Robocop. To be completely honest, I never thought I would come across this film in an academic setting. I mean, seriously, it's ROBOCOP. The first time I saw this movie was when I was about seven years old. Even then I remember thinking that it was a bit corny. Now, thirteen years later... well, yeah, it's still a really corny movie.

That being said, it actually seems a lot more poignant in this day and age. Technology is actually starting to get to the point where we can effectively replace lost limbs. Mobility is a bit limited, of course, but more and more breakthroughs are being made in the science of the brain. Hell, just the other day I cam across an article about how they have made an artificial hand that can actually detect the difference between hot and cold. It gives me hope that in my lifetime losing a limb will be only a minor setback.

What interested me most in the film though was the whole idea of bringing someone back to life. In this area the film seemed to stay the most vague. After all, it doesn't make a whole lot of sense considering they never even mentioned anything about reprogramming his brain or anything. It makes me wonder how they transformed his corpse into a super cop. Because if, and this is a big assumption, they used him as a cop because he once was a cop, then it stands to reason that they (being his makers) should have expected more of his past life to show up at some point.

This leads to the whole theme of humanity. The two opposing business ideas in the film consisted of one total robot and one cyborg. The idea seemed to be that ROBOCOP was superior because he was based on human anatomy whereas ED-209 was weak because he was too bulky and poorly programmed. What confused me, however, was that everyone seemed so shocked and upset that ROBOCOP began to show human emotions and traits. I thought that the whole point of making this robot out of a human was precisely so that he would have necessary human traits. Apparently they hadn't taken consciousness into account.
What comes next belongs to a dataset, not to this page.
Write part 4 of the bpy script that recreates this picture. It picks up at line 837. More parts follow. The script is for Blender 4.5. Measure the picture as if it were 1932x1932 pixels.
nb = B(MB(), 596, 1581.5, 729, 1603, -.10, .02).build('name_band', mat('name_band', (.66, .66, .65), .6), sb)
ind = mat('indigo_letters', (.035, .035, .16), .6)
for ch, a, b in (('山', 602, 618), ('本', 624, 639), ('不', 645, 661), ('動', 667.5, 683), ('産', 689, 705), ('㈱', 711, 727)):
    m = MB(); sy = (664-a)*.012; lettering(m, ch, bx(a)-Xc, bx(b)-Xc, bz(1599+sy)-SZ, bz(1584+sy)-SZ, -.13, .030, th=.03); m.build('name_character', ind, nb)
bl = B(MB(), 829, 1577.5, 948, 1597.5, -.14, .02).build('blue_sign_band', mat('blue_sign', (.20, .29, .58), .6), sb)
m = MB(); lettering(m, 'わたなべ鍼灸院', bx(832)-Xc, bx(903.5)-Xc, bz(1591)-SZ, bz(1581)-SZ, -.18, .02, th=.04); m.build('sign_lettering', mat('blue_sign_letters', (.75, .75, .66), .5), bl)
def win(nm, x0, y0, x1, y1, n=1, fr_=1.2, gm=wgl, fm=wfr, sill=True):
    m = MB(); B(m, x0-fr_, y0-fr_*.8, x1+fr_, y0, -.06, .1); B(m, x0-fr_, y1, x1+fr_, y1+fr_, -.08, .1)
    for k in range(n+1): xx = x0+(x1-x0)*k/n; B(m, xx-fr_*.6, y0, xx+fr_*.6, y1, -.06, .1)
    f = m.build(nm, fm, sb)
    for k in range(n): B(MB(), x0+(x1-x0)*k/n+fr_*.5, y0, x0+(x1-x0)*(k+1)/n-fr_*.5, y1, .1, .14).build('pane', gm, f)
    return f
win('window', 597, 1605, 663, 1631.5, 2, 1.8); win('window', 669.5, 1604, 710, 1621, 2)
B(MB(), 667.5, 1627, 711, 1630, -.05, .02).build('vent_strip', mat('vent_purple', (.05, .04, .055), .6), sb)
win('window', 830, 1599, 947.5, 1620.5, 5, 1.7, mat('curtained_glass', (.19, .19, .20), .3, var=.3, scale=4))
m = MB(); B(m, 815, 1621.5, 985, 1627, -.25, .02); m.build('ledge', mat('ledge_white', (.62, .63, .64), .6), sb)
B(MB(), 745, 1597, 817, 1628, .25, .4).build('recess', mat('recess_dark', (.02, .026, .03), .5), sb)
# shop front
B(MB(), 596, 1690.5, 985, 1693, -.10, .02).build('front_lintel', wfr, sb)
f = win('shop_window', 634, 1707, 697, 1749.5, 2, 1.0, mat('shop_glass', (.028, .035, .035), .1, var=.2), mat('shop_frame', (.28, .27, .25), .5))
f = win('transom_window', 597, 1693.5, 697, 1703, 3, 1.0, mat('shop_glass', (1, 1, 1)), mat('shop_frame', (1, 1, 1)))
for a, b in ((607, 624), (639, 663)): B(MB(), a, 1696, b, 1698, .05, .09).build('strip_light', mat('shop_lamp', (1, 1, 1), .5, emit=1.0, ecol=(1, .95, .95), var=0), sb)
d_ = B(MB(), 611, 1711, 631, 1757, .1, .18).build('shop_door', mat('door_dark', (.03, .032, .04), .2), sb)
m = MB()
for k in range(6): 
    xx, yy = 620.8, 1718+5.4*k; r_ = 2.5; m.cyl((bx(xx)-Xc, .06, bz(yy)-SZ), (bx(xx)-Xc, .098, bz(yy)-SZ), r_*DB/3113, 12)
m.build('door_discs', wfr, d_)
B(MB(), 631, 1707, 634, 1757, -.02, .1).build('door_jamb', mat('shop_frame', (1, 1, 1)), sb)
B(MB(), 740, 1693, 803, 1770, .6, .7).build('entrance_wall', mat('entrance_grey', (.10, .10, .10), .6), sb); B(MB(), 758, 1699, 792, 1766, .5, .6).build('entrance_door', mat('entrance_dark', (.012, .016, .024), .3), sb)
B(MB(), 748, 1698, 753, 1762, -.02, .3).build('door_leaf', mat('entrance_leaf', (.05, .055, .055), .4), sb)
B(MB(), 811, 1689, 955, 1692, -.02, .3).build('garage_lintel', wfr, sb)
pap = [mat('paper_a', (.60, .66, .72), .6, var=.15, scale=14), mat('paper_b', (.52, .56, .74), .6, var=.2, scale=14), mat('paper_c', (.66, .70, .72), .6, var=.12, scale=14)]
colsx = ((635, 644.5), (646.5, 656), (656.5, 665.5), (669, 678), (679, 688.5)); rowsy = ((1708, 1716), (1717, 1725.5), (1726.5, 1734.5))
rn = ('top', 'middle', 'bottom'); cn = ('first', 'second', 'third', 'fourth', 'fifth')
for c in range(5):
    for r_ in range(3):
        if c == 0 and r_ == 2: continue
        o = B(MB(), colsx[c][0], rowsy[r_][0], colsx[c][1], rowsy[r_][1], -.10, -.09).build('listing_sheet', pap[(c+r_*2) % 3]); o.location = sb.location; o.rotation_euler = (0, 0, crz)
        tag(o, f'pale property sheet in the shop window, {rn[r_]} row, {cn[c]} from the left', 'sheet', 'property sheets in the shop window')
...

Haraway's "Cyborg Manifesto" was a fun read. Perhaps I was supposed to take it seriously, but in my head I pictured it as being written by a robot who was angry at human society. The idea that we are all cyborgs now due to our increasing dependency on technology seems to have a certain amount of truth behind it, but the way it was written made me laugh because of just how seriously it was taken. Nevertheless, it calls to mind so many of the dystopian futures that sci-fi films like to present. Being a child of the Internet-age, the Matrix is the first film to come to mind. Unlike so many, I am not frightened at all at the thought that we are slowly integrating technology into our very consciousness. After all, who wouldn't want to have a direct uplink to the Internet at all times? I absolutely love the theory of mystic Collective Consciousness, and the Internet is truly bringing that to life in a tangible way.